Phase 4: Production hardening (incremental)

• Memory pressure hooks (browser performance.measureUserAgentSpecificMemory)
• Bytecode interning (dedupe identical vm_closure bodies across lambdas)
• Generational sweep on idle (browser requestIdleCallback)
• These are nice-to-have, not required for correctness.

Testing

Each phase ships with:

• Unit tests in spec/tests/test-jit-cache.sx (new file)
• Conformance must remain 100% per-suite
• Wall-clock benchmark: full HS suite single-process before/after

Phase 1 acceptance criterion: HS conformance suite completes in single process under 10 minutes wall time.

Phase 2 acceptance: same as 1 but with budget=500. Cache size stays bounded throughout the run; hit rate >90% on hot paths.

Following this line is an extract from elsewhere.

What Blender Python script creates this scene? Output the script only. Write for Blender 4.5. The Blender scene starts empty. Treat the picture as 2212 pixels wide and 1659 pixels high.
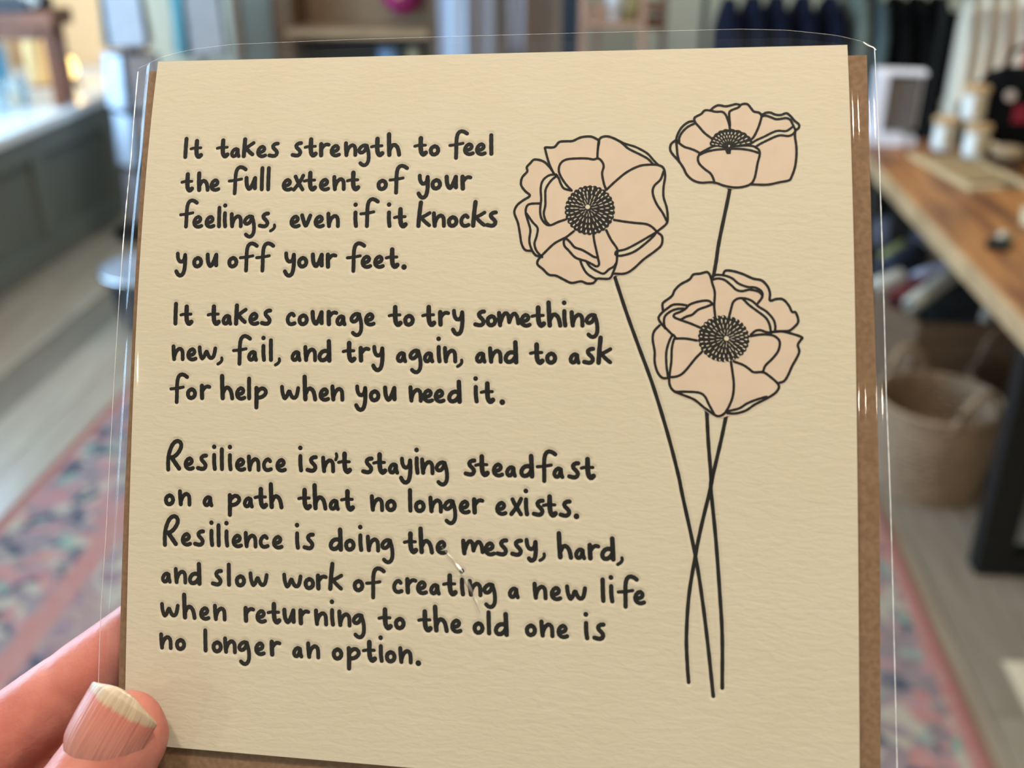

Phase 3 acceptance: jit-reset! between batches reduces test-harness wall time by >50% vs no reset (because hot stdlib stays cached, but test-specific lambdas don't accumulate).

Why this order

Tiered compilation is the highest-leverage change — it solves the test-harness problem at the source (most lambdas never enter the cache) without touching cache machinery. LRU is the safety net (unbounded growth still possible if every lambda is hot, e.g., huge dynamic component graph). Reset is the escape hatch for situations neither mechanism can handle (logout, hard memory pressure, app restart without process restart).

Doing them in reverse would invert the value — reset alone fixes nothing without app-level integration, and LRU without tiered compilation churns the cache constantly on cold lambdas.